The latest Bloomberg Businessweek discusses the federal government’s qualms about the US Airways/American Airlines merger. Regardless of the merits of the concerns, what’s disturbing about the article is the degree to which this airline merger seems to have attracted extra attention because of different personnel in positions of power, rather than the airlines’ failure to adhere to clearly defined criteria.

The Justice Department has been notably hands-off with airline mergers. In 2008, Delta Air Lines acquired Northwest, followed by the merger of United Airlines and Continental two years later. Southwest Airlines also bought AirTran. All those deals were approved with relatively few concessions or other regulatory hurdles.

So what’s the problem now?

“If you’re the first merger in an industry that’s consolidating, you’ve got an advantage,” said Robert Doyle, an antitrust attorney in Washington. “If you’re the third or fourth mover, then you can have a problem.”

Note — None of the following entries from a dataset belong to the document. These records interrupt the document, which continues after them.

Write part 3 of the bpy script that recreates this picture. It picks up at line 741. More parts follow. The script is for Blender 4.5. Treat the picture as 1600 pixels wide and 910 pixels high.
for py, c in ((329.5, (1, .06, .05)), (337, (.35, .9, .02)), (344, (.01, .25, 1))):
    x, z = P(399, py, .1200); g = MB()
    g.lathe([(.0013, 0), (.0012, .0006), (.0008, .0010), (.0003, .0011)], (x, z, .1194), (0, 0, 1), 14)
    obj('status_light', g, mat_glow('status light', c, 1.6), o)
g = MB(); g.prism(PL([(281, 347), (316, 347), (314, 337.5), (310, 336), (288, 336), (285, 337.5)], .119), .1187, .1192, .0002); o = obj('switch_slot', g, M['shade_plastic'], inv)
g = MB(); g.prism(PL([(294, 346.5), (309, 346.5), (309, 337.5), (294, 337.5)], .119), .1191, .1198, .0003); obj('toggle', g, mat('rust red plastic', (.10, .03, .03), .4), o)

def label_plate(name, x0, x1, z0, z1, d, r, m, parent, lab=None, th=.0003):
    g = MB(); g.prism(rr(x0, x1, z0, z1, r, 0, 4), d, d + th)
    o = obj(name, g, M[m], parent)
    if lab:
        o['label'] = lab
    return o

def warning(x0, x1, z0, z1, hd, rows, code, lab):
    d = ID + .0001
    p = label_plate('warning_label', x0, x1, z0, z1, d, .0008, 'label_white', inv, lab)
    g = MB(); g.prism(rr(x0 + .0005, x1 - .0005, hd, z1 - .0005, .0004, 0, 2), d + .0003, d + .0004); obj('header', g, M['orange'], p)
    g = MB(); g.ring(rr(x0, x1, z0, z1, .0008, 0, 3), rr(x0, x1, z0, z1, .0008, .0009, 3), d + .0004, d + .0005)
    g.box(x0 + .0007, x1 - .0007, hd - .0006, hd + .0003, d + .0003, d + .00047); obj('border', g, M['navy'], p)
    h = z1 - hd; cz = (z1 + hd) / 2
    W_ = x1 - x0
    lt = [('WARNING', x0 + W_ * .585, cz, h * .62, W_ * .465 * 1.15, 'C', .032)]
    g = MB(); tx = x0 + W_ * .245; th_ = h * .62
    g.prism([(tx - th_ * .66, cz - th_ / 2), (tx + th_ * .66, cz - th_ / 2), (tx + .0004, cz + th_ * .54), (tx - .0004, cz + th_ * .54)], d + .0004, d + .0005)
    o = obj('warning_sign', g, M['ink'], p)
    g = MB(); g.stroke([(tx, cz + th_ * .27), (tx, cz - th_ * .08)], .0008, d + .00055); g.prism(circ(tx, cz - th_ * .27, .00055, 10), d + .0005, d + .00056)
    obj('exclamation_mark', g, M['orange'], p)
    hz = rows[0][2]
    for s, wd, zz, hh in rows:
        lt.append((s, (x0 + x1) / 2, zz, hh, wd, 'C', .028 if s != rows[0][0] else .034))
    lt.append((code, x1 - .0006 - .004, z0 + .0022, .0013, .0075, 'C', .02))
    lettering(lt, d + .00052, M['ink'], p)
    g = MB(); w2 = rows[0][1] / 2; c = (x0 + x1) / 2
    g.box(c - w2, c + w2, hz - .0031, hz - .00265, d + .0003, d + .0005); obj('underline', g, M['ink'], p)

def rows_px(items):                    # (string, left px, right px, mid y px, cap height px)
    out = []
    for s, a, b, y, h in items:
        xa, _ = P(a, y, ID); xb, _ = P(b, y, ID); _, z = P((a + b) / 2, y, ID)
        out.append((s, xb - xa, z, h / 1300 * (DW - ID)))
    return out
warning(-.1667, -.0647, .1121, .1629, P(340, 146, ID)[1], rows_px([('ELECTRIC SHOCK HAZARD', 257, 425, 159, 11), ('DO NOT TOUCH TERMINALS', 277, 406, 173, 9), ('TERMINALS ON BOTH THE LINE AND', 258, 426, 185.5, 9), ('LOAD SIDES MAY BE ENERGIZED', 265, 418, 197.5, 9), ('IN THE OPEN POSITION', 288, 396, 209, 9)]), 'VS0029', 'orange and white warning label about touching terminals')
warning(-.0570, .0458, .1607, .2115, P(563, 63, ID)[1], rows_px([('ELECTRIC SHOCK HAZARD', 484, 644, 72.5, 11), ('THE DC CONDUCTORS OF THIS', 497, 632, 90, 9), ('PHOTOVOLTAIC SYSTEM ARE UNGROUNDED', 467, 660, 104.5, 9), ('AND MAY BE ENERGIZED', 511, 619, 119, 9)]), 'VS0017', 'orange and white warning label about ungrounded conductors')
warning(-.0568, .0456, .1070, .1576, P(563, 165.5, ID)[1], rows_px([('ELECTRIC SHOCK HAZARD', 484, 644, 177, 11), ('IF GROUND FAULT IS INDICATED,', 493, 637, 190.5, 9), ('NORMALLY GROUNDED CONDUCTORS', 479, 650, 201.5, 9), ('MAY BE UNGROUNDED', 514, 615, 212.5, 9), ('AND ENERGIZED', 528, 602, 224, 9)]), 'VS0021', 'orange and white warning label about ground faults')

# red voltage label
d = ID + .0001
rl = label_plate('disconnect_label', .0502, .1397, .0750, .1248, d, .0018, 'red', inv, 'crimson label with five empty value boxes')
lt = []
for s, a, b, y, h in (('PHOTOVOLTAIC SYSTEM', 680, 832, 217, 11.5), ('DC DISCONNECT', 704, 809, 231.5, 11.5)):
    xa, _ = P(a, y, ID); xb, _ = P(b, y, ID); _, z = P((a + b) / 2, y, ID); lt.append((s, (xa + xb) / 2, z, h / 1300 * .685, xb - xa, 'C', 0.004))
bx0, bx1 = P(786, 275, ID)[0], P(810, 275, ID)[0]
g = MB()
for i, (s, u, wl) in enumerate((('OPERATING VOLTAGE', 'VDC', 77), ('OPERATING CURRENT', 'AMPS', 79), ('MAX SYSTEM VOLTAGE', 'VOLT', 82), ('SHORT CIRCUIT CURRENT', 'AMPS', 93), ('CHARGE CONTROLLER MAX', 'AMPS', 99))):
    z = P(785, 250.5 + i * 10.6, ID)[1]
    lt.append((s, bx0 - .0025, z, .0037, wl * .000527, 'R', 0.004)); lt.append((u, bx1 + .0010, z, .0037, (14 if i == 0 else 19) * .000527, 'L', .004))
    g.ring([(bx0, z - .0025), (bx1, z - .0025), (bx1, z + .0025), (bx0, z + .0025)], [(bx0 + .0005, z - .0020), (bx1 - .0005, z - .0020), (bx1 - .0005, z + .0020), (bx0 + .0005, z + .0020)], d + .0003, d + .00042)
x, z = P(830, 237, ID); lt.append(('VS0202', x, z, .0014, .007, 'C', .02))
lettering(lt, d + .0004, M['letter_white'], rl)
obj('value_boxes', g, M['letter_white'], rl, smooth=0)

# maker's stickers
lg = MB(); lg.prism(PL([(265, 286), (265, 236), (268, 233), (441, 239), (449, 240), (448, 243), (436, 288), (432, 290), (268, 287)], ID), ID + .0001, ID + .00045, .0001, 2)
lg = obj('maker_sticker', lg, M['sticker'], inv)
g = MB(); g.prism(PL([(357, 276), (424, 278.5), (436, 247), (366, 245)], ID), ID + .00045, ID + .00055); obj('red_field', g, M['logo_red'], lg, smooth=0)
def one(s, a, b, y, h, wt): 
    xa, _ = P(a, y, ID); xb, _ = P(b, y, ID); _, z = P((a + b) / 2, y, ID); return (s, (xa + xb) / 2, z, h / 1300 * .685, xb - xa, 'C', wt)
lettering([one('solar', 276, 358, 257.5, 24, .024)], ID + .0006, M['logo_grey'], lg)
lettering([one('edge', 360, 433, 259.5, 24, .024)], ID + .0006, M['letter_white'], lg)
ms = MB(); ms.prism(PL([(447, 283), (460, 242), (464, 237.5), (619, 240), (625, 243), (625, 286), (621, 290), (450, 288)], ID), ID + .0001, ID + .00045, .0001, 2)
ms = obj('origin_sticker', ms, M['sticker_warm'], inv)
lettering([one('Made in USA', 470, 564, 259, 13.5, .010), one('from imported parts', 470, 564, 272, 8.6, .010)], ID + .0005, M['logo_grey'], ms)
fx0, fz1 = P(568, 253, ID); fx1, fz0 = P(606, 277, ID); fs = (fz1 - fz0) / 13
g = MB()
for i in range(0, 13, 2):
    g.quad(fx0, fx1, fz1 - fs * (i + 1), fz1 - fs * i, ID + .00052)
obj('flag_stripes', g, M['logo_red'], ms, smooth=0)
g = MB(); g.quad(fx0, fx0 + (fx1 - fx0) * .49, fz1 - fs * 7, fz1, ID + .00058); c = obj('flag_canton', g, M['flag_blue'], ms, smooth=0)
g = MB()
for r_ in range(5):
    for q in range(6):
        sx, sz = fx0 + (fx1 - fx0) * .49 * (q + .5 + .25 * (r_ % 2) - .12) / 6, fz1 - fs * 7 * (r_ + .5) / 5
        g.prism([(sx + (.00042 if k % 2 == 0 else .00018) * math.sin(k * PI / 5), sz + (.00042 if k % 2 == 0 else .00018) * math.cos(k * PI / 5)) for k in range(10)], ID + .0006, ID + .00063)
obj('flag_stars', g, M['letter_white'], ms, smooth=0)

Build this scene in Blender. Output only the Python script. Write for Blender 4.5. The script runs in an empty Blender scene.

That appears to be what’s snagging the American-US Airways merger, which was scheduled to close in the third quarter and mark American’s emergence from bankruptcy. …

… “The Department of Justice is saying ‘Enough’s enough,’ the industry is consolidated,” Doyle said in a telephone call with his partner, Andre Barlow.

“They’re not viewing it with the same perspective as they did these prior mergers,” Barlow said. “They’re looking at a national market where pricing could be increased.”

The other difference, Doyle said, is William Baer, a former antitrust attorney in Washington who took over the antitrust unit in January. “He’s very aggressive,” Doyle said, noting the agency’s opposition to Grupo Modelo’s $20 billion acquisition by brewer Anheuser-Busch InBev, which was completed in June after major concessions.